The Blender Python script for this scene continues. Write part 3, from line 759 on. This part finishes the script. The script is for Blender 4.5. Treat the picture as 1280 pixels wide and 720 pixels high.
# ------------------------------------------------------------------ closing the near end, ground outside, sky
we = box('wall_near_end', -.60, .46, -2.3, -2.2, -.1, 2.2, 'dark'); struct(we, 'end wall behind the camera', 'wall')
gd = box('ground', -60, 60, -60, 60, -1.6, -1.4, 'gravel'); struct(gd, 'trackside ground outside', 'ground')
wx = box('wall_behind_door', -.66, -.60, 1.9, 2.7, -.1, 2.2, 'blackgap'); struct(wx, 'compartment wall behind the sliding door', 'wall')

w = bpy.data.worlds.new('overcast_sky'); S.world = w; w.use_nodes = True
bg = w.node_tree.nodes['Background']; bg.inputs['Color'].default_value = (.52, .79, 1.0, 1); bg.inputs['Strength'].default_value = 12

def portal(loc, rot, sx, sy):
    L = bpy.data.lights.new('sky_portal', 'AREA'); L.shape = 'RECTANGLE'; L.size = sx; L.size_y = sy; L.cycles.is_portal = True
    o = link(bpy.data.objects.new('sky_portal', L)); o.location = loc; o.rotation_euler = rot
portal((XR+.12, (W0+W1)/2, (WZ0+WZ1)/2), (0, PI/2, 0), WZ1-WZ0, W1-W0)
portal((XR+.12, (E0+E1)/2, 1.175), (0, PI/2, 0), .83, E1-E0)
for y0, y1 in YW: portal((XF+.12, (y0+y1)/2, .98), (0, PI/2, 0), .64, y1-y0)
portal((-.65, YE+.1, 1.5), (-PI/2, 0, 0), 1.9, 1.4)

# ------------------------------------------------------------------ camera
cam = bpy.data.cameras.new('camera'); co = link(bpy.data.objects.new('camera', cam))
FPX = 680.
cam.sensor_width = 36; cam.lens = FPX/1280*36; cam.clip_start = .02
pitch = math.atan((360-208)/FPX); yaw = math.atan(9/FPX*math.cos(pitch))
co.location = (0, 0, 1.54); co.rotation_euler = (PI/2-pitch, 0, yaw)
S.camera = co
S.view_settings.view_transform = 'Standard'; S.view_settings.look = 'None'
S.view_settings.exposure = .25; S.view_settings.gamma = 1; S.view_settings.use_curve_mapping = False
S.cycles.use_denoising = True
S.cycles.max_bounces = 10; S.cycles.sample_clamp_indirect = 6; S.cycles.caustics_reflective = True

========

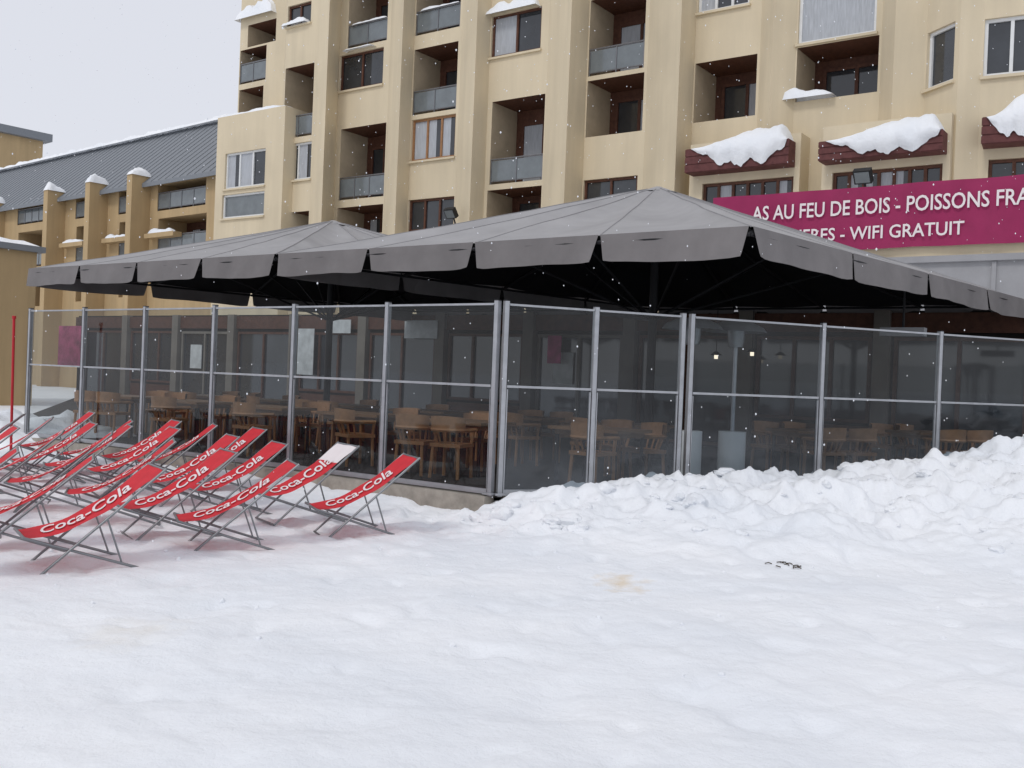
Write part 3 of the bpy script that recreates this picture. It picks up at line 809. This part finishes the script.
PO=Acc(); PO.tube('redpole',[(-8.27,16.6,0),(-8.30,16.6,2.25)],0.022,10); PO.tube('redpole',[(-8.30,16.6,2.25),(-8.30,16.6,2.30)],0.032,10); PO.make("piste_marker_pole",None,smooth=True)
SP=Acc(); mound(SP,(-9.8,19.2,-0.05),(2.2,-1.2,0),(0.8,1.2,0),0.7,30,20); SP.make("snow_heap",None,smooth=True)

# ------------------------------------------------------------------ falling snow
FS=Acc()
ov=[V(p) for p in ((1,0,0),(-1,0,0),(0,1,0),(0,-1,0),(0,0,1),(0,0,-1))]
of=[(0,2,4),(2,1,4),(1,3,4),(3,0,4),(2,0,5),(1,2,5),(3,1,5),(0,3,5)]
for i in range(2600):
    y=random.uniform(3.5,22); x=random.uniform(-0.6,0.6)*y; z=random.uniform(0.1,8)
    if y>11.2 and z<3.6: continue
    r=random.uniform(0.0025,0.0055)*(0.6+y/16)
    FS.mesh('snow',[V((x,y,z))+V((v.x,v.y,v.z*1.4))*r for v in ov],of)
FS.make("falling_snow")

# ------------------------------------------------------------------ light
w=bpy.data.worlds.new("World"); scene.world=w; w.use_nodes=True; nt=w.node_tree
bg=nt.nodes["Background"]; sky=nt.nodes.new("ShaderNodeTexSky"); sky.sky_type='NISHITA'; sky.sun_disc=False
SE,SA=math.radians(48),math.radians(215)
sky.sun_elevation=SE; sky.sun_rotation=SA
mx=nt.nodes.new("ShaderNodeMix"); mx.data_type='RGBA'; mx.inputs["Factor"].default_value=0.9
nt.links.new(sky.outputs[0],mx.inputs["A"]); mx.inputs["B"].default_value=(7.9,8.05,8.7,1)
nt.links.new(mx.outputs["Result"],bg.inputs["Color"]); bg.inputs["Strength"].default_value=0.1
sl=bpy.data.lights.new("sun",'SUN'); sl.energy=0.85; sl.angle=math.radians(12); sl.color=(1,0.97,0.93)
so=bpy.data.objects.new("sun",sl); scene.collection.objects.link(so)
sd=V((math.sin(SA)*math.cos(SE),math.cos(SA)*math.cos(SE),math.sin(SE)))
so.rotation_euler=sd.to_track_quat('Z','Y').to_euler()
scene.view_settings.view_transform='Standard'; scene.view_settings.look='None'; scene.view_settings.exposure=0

========

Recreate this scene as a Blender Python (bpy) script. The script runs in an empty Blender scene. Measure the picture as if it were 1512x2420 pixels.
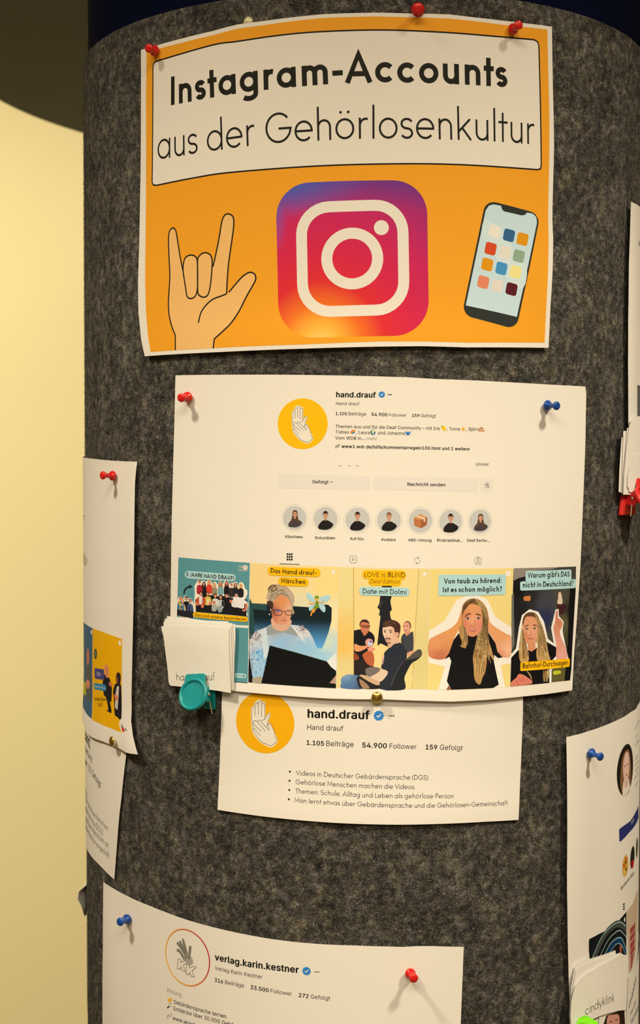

========

- Exercise task
Each line from the line with "The Blender Python" to the line with "bg = w.node_tree.nodes['Background'];" is to be echoed exactly; both boundary lines are included, and nothing else is to be output.

- Exercise result
The Blender Python script for this scene continues. Write part 3, from line 759 on. This part finishes the script. The script is for Blender 4.5. Treat the picture as 1280 pixels wide and 720 pixels high.
# ------------------------------------------------------------------ closing the near end, ground outside, sky
we = box('wall_near_end', -.60, .46, -2.3, -2.2, -.1, 2.2, 'dark'); struct(we, 'end wall behind the camera', 'wall')
gd = box('ground', -60, 60, -60, 60, -1.6, -1.4, 'gravel'); struct(gd, 'trackside ground outside', 'ground')
wx = box('wall_behind_door', -.66, -.60, 1.9, 2.7, -.1, 2.2, 'blackgap'); struct(wx, 'compartment wall behind the sliding door', 'wall')

w = bpy.data.worlds.new('overcast_sky'); S.world = w; w.use_nodes = True
bg = w.node_tree.nodes['Background']; bg.inputs['Color'].default_value = (.52, .79, 1.0, 1); bg.inputs['Strength'].default_value = 12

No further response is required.